Notwithstanding this Teutonic whiff, the writer who, in many ways, most closely resembles Bécquer is Edgar Allen Poe: both of them are authors of creepy tales and charming verses. Romantic writers to the bone, they both died relatively young (Bécquer at 34, Poe at 40), although Bécquer perhaps beats Poe by never having achieved widespread fame during his lifetime. This book, Bécquer’s most famous, is a collection of his most popular short stories (“Legends”) and several dozen short poems (“Rhymes”). Poetry was his first and truest love. Yet, as befalls so many of us, penury forced him into prose.

I read the Legends before the Rhymes. These are distinguished, most of all, by their atmosphere. The plot, the dialogue, the characters, the description—everything is subordinate to a certain mood, a mood of mystery and foreboding. The characters wander, wide-eyed and wondering, through haunted glades, enchanted monasteries, and cursed dens. And as is so common in literature written by men, beautiful women are mixed up with these demonic haunts; and Bécquer’s women are always surpassingly beautiful—with pure white skin and pure black hair. Added to this medieval twilight is a strong dose of Spanish Catholicism: beautiful Jewish and Moorish maids are whisked away by their Christian paramours, saved from their heathen fathers.

Some examples might illustrate these tales. In “El Rayo de Luna,” a wandering poet, who walks aimlessly from dawn to dusk in his aesthetic quest, encounters a beautiful woman, chases her until she mysteriously disappears, and then spends the rest of his life comparing everything to “a moonbeam.” In “Tres Fechas,” the Narrator spends most of his time in extended descriptions of old buildings in Toledo, only to be interrupted, three times, by a fleeting vision of a beautiful woman—with ivory-white skin, of course—until finally he encounters her taking the vows of a nun. In “Creed en Dios,” a young atheist kills a priest, gets lost in a forest, is overwhelmed by a cosmic vision, and suddenly awakens to find that generations have gone by—a sort of Catholic Rip Van Winkle. You get the idea.

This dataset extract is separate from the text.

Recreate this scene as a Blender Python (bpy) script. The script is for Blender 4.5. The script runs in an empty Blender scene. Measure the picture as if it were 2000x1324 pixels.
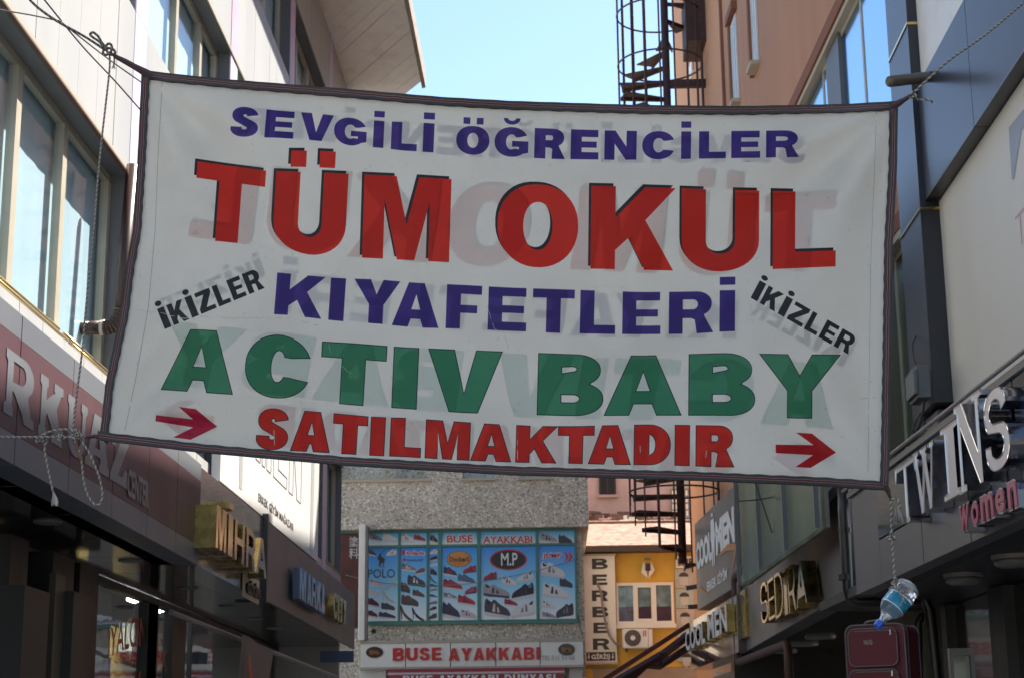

Although I enjoyed the overwrought atmosphere of these legends, I must say I was surfeited by the end. The Rhymes, on the other hand, are absolutely charming from first to last. The poems seem to have been especially written for Spanish students, since they are surprisingly simple and easy, while maintaining a high quality throughout. In form they are as simple as can be, rhyming couplets or alternating ABAB patterns, sometimes with a refrain. In subject matter they concern themselves with the usual holy trinity of poetry: death, immortality, and love:

“What is poetry?” you ask while
You fix in mine your eyes of azure
What is poetry! And you ask me this?
Poetry… is you

It is light and airy, and appeals to the teenager in all of us—sometimes even to the wistful adult. For any students of Spanish, I cannot recommend this book highly enough.